Later on, as we sat eating our supper we watched as hundreds of fireflies came out and gave us the most wonderful show. It was just as if the stars had fallen to earth and were dancing on the grass.

We got up early on Monday morning to visit the ruins at Palenque as soon as the site opened at 8 am to avoid the crowds and try to keep cool.

Palenque is yet another of Mexico's World Heritage sites and we thought the ruins were amazing. You approach them through a jungle path and then come out into a great plaza with monolithic stepped buildings all around.

Mayan ruin at Palenque - Temple of the Inscriptions

Temple of the Skull at Palenque

View of the Palace with observation tower

Gallery at the Palace

Bas relief on the Temple of the Sun (within the Palace)

The Temple of the Cross

View of Palenque ruins from Temple of Inscriptions

As we were walking down from the main group there were a number of culverted streams and the designs of the culverts were pretty well identical to the little bat cave that Alan found about a mile away in the jungle, suggesting that the developed area of Palenque was far bigger than the site currently excavated. We crossed a stream with a wonderful series of pools which were described as the Queen's bathing pool.

Overgrown ruins at Palenque

Queen's swimming pool at Palenque

We got back in time for a nice lunch and a leisurely cool off in the hotel swimming pool, followed later in the day by another wonderful firefly display during supper.

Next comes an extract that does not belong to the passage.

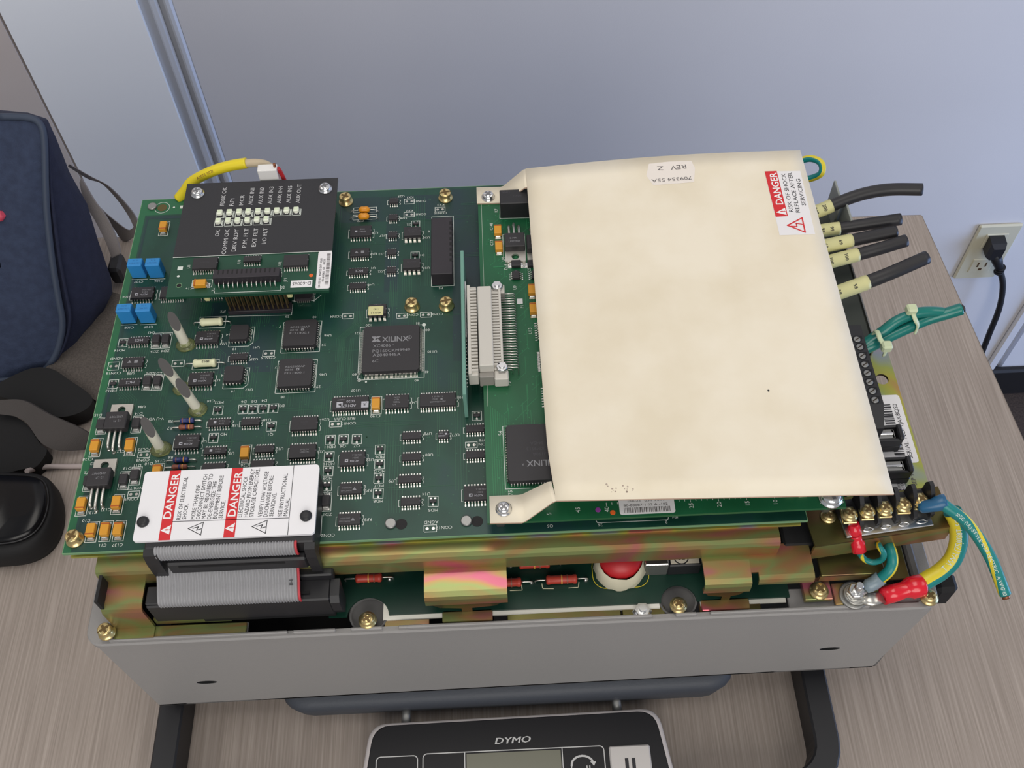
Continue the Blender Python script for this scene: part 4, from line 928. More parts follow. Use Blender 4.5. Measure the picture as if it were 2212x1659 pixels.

Whilst we were packing up Footloose Lucy on Tuesday morning we were entertained, not to say disturbed, by a bunch of howler monkeys in a tree just next to where we were camping. We have been constantly aware of these monkeys the entire time we have been in this area due to the very loud howling noise they make but this was the first time they put on a good show for us, leaping around and orchestrating in their inimitable manner. The other great memories we will take away from Chiapas are the butterflies, dancing around in their hundreds by day, and the fireflies dancing around in their hundreds by night. Magical!

So, we bid farewell to the Chiapas region on Tuesday and arrived in Campeche after a 6 hour drive. We are very much looking forward to our next few days here.

PS - Whilst writing this post we have read the news that Theresa May is the new UK Prime Minister which we very much welcome!